• [Goal]
Write out the material exactly. Do not include the pictures.

• [Supplied data]
┌──

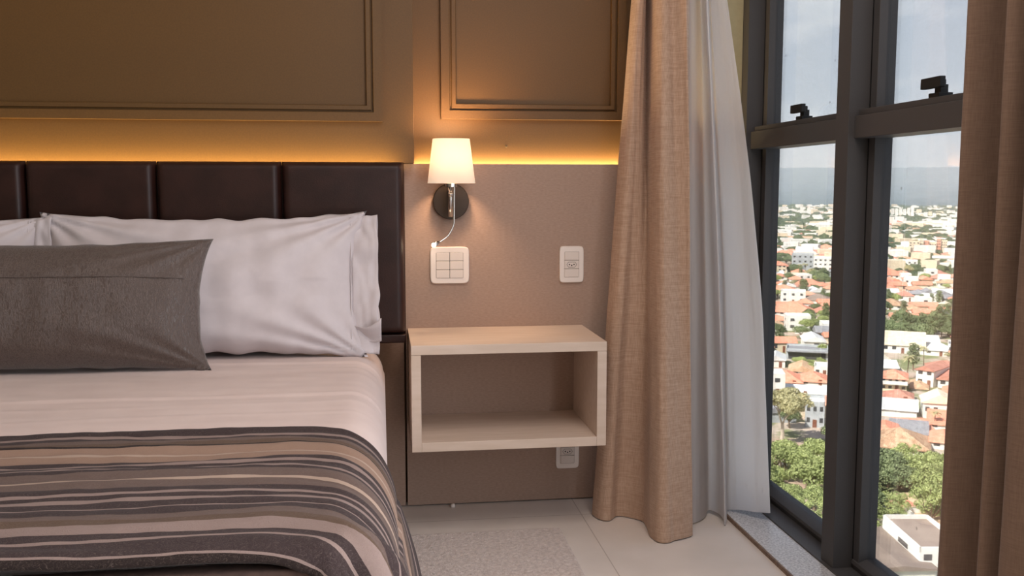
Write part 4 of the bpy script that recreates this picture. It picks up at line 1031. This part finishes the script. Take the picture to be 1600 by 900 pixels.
# say of each look-alike tree and house where it stands in the view
BANDS = [(345, 'near the hills'), (372, 'by the far white towers'), (400, 'by the salmon apartments'), (430, 'by the four-storey white building'), (462, 'by the white cube houses'),
         (492, 'above the dark tree belt'), (532, 'in the dark tree belt'), (565, 'by the long cream roof'), (592, 'behind the balcony house'), (622, 'beside the balcony house'),
         (655, 'by the white gable-fronted house'), (690, 'by the grey sheet roof'), (722, 'by the mottled tan roof'), (765, 'atop the low green clump'), (805, 'midway down the green clump'), (850, 'low in the green clump'), (5000, 'at the window foot')]
PANES = [(1196, 'behind the curtain lining'), (1229, 'left side of left pane'), (1260, 'middle of left pane'), (1296, 'right side of left pane'), (1356, 'behind the mullion'), (1392, 'left edge of right pane'), (1420, 'left half of right pane'), (1448, 'middle of right pane'), (1474, 'right half of right pane'), (1506, 'right edge of right pane'), (1600, 'behind the right curtain edge'), (90000, 'behind the right curtain')]
VF = (Matrix.Translation(CAM) @ (Matrix.Rotation(-YAW, 4, 'Z') @ Matrix.Rotation(math.pi/2-PIT, 4, 'X'))).inverted()
WHAT = {'small orange': 'orange hip-roofed house', 'orange gable': 'orange gable-roofed house', 'small brick': 'brick-roofed house', 'weathered tan': 'tan-roofed house', 'plain white': 'white flat-roofed house', 'white metal-roofed': 'white metal-roofed house', 'grey-roofed': 'grey-roofed house', 'cream lean-to': 'cream lean-to-roofed house',
        'bright green': 'bright green tree', 'green tree': 'green tree', 'tree of the dark': 'dark green tree', 'shrub': 'garden shrub', 'dark tree': 'dark tree', 'loose': None}
for o in list(bpy.data.objects):
    if 'group' not in o or o.get('category') not in ('tree', 'house'): continue
    q = VF @ Vector((o.location.x, o.location.y, GZ+3)); x, y = 800+F_PX*q.x/-q.z, 450-F_PX*q.y/-q.z
    lb = o['label']; w = next((v if v else ' '.join(lb.split(' ')[1:lb.split(' ').index('standing')]) for k, v in WHAT.items() if lb.startswith(k)), None)
    if not w: continue
    o['label'] = '%s %s, %s' % (w, next(t for m_, t in BANDS if y < m_), next(t for m_, t in PANES if x < m_))
azof_o = lambda o: azof(o.location)
ORD = ['leftmost', 'second from left', 'third from left', 'fourth from left', 'fifth from left', 'sixth from left', 'seventh from left', 'eighth from left', 'ninth from left', 'tenth from left', 'eleventh from left', 'twelfth from left', 'thirteenth from left', 'fourteenth from left', 'fifteenth from left', 'sixteenth from left']
same = {}
for o in bpy.data.objects:
    if 'group' in o and 'label' in o: same.setdefault(o['label'], []).append(o)
for lb, os_ in same.items():
    if 1 < len(os_) <= len(ORD):
        for k, o in enumerate(sorted(os_, key=azof_o)): o['label'] = ('rightmost' if k == len(os_)-1 else ORD[k]) + ', ' + lb.replace('one of the row of slim', 'slim').replace('low pale apartment block beside the slim white towers on the horizon', 'low pale apartment block right of the slim far towers').replace('apartment block of the cream', 'block of the cream')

└──

• [Result]
Write part 4 of the bpy script that recreates this picture. It picks up at line 1031. This part finishes the script. Take the picture to be 1600 by 900 pixels.
# say of each look-alike tree and house where it stands in the view
BANDS = [(345, 'near the hills'), (372, 'by the far white towers'), (400, 'by the salmon apartments'), (430, 'by the four-storey white building'), (462, 'by the white cube houses'),
         (492, 'above the dark tree belt'), (532, 'in the dark tree belt'), (565, 'by the long cream roof'), (592, 'behind the balcony house'), (622, 'beside the balcony house'),
         (655, 'by the white gable-fronted house'), (690, 'by the grey sheet roof'), (722, 'by the mottled tan roof'), (765, 'atop the low green clump'), (805, 'midway down the green clump'), (850, 'low in the green clump'), (5000, 'at the window foot')]
PANES = [(1196, 'behind the curtain lining'), (1229, 'left side of left pane'), (1260, 'middle of left pane'), (1296, 'right side of left pane'), (1356, 'behind the mullion'), (1392, 'left edge of right pane'), (1420, 'left half of right pane'), (1448, 'middle of right pane'), (1474, 'right half of right pane'), (1506, 'right edge of right pane'), (1600, 'behind the right curtain edge'), (90000, 'behind the right curtain')]
VF = (Matrix.Translation(CAM) @ (Matrix.Rotation(-YAW, 4, 'Z') @ Matrix.Rotation(math.pi/2-PIT, 4, 'X'))).inverted()
WHAT = {'small orange': 'orange hip-roofed house', 'orange gable': 'orange gable-roofed house', 'small brick': 'brick-roofed house', 'weathered tan': 'tan-roofed house', 'plain white': 'white flat-roofed house', 'white metal-roofed': 'white metal-roofed house', 'grey-roofed': 'grey-roofed house', 'cream lean-to': 'cream lean-to-roofed house',
        'bright green': 'bright green tree', 'green tree': 'green tree', 'tree of the dark': 'dark green tree', 'shrub': 'garden shrub', 'dark tree': 'dark tree', 'loose': None}
for o in list(bpy.data.objects):
    if 'group' not in o or o.get('category') not in ('tree', 'house'): continue
    q = VF @ Vector((o.location.x, o.location.y, GZ+3)); x, y = 800+F_PX*q.x/-q.z, 450-F_PX*q.y/-q.z
    lb = o['label']; w = next((v if v else ' '.join(lb.split(' ')[1:lb.split(' ').index('standing')]) for k, v in WHAT.items() if lb.startswith(k)), None)
    if not w: continue
    o['label'] = '%s %s, %s' % (w, next(t for m_, t in BANDS if y < m_), next(t for m_, t in PANES if x < m_))
azof_o = lambda o: azof(o.location)
ORD = ['leftmost', 'second from left', 'third from left', 'fourth from left', 'fifth from left', 'sixth from left', 'seventh from left', 'eighth from left', 'ninth from left', 'tenth from left', 'eleventh from left', 'twelfth from left', 'thirteenth from left', 'fourteenth from left', 'fifteenth from left', 'sixteenth from left']
same = {}
for o in bpy.data.objects:
    if 'group' in o and 'label' in o: same.setdefault(o['label'], []).append(o)
for lb, os_ in same.items():
    if 1 < len(os_) <= len(ORD):
        for k, o in enumerate(sorted(os_, key=azof_o)): o['label'] = ('rightmost' if k == len(os_)-1 else ORD[k]) + ', ' + lb.replace('one of the row of slim', 'slim').replace('low pale apartment block beside the slim white towers on the horizon', 'low pale apartment block right of the slim far towers').replace('apartment block of the cream', 'block of the cream')